On aurait tort, d'ailleurs, croyons-nous, de s'exagérer l'importance d'un homme dans l'histoire, fût-ce un roi, fût-ce un grand roi. Il y a une logique dans les événements. Chaque être suit sa loi; chaque

institution obéit à son principe. Il est dans l'essence de la monarchie absolue d'aller toujours plus outre dans sa direction normale ou de se briser avec fracas. On ne redresse pas un chêne plusieurs fois séculaire. La royauté anglaise est devenue parlementaire, soit, mais à quel prix? Une révolution sanglante, la mort d'un roi, d'affreuses guerres civiles, et, chose essentielle, un changement de dynastie, il n'a pas fallu moins pour rendre possible cette douloureuse transformation du régime politique de la Grande-Bretagne. Il semble qu'en France une réforme pacifique était encore possible pendant la minorité de Louis XIII, lors de la convocation des États Généraux. Après Richelieu, après Louis XIV, toute liberté locale, toute liberté provinciale ayant disparu, tout contrôle sérieux étant étouffé, sauf l'opposition égoïste et tracassière du Parlement, la nation n'avait plus aucun moyen légitime de faire entendre sa voix. Alliées jadis, les deux puissances qui se disputaient l'avenir grandirent isolées, et chaque jour plus ennemies: monarchie d'un côté, peuple de l'autre. Leur divorce était prononcé longtemps avant qu'il n'éclatât au grand jour de l'histoire en 1789.

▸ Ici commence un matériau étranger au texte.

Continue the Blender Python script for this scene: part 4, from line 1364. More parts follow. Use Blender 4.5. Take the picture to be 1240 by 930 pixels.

Il n'était donc pas aisé en 1774 de prévenir pacifiquement la Révolution. Qu'elle fût inévitable, les meilleurs esprits du siècle le pensaient. On nous dispensera de répéter ici leurs témoignages bien

connus.

Turgot lui-même, dès le commencement de son ministère, dans sa lettre au roi, et avant qu'il fût entraîné par la chaleur de la lutte, Turgot prévoyait que son œuvre serait vaine. Qui sait même s'il n'a pas emporté avec lui une partie de ses pensées secrètes? Pourquoi cette précipitation qu'on lui a reprochée, cette ardeur au travail qui effrayait plusieurs de ses amis, s'il n'avait eu le sentiment confus que le temps inflexible pressait, et que pour lui comme pour la monarchie l'heure fatale arrivait à grands pas? D'où lui seraient venues cette gravité, cette mélancolie qu'aucun peintre n'a effacées de son visage, s'il n'avait eu vaguement conscience de l'inanité de ses efforts?

Est-ce à dire qu'il ait entièrement perdu sa peine, consumé sans profit son intelligence et son cœur, sa vie presque entière au service de la France? Nous ne le croyons pas.

Il est facile, après coup, de juger des événements. Mais quand on est plongé dans le tourbillon qui emporte les choses humaines, sait-on jamais ce qui sera demain ou ce qui ne sera pas? Il n'y a de causes réellement perdues que celles qui s'avouent et se croient perdues; Turgot ne pouvait, ne devait pas désespérer complètement en 1774 de l'avenir de la monarchie et du succès des réformes. Il fit son devoir en essayant de sauver l'une et d'accomplir pacifiquement les autres.

Ajoutons que la science politique lui est reconnaissante de ses

persévérants efforts. Grâce à lui l'expérience fut complète. Il fut prouvé que la monarchie de droit divin n'était pas réformable. Et nous, descendants de Turgot, s'il ne nous a pas été permis de profiter du bienfait de ses lois, presque aussitôt détruites que décrétées, nous pouvons du moins admirer sa vie, relire ses œuvres, et nous inspirer à son école de cette grande tradition humaine et libérale du xvme siècle qui, malgré quelques erreurs et quelques travers, après tant de sang versé, tant de désastres; tant d'années perdues en entreprises coupables et en luttes fratricides, mérite de réconcilier dans un même sentiment de justice et de fraternité les générations nouvelles.